Log truck burns

By Imran Ali

3 comments
WRITE-OFF: The truck driver had noticed what he thought was steam coming from the bonnet before the truck started to lose power. PHOTO/MICHAEL CUNNINGHAM
WRITE-OFF: The truck driver had noticed what he thought was steam coming from the bonnet before the truck started to lose power. PHOTO/MICHAEL CUNNINGHAM

Residents and passing motorists watched in horror yesterday as a fully laden logging truck was gutted by fire on its way to pick up a trailer.

The fire at the boundary of Whangarei and Far North districts on Pipiwai Rd about 11am caused about $4000 worth of damage to the road and disrupted north- and south-bound traffic for a couple of hours.

An electrical fault is believed to have caused the fire, which happened just hours after a meeting to discuss log truck safety concerns had convened in Whangarei.

The truck, owned by Rotorua Forest Haulage, was a write-off.

Senior Constable John van Pomeren from the police's Commercial Vehicle Investigation Unit said the driver noticed what he thought was steam coming from the radiator, before the truck started to lose power.

He pulled over immediately and walked back to the cab where he saw flames.

Mr van Pomeren said the driver tried unsuccessfully to douse the flames using a fire extinguisher. The driver had been en route to collect a trailer.

The damaged logs were transferred to another truck and taken away.

Three fire engines from Whangarei and Kamo and an ambulance were sent to the scene.

By the time firefighters arrived the truck was totally engulfed but they prevented about 400 litres of diesel from running into a nearby stream.

Northland Regional Council and the Whangarei District Council were notified and roading contractors estimated damage to the road at $4000.

Jacqui Knight was driving back to Auckland from Kaikohe when she came across the fire. She called out to the driver to check whether he was okay before seeing him jumping out of the truck with a fire extinguisher, coughing and choking.

"I went down to the [Te Horo] school and phoned the ambulance because I thought the fire was out by this time.

"One of the teachers had a first-aid certificate and she went to assist the driver," said the Duffy Books in Homes employee.

A local, Kylie McLean, saw smoke from the farm about 11am and was stopped by police while driving north an hour later.

"There was really black smoke. I couldn't get through.

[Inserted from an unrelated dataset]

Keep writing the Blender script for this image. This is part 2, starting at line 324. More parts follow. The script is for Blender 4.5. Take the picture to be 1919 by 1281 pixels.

Police said fire hoses and debris from the fire would probably puncture the tyres of my vehicle," she said.

Meanwhile, two Rollover Prevention Safer Journeys seminars in Whangarei to discuss ways logging truck rollovers could be prevented were attended by more than 180 truck drivers, transport operators and forestry owners. They were held on Thursday and yesterday as part of 33 seminars that have been organised by the Road Transport Forum NZ throughout the country.

Logging truck drivers and freight loaders were told about factors that could cause a truck to roll, including the influence of speed, centre of gravity, weight transfer and cornering forces.

Representatives from Unions Northland took the opportunity to launch a living wage campaign by waving banners outside Toll Stadium after the seminar finished yesterday morning. The union feels it is totally unacceptable for Class 5 logging truck drivers to be paid $16.60 an hour and believes the rate should be in the mid $20s.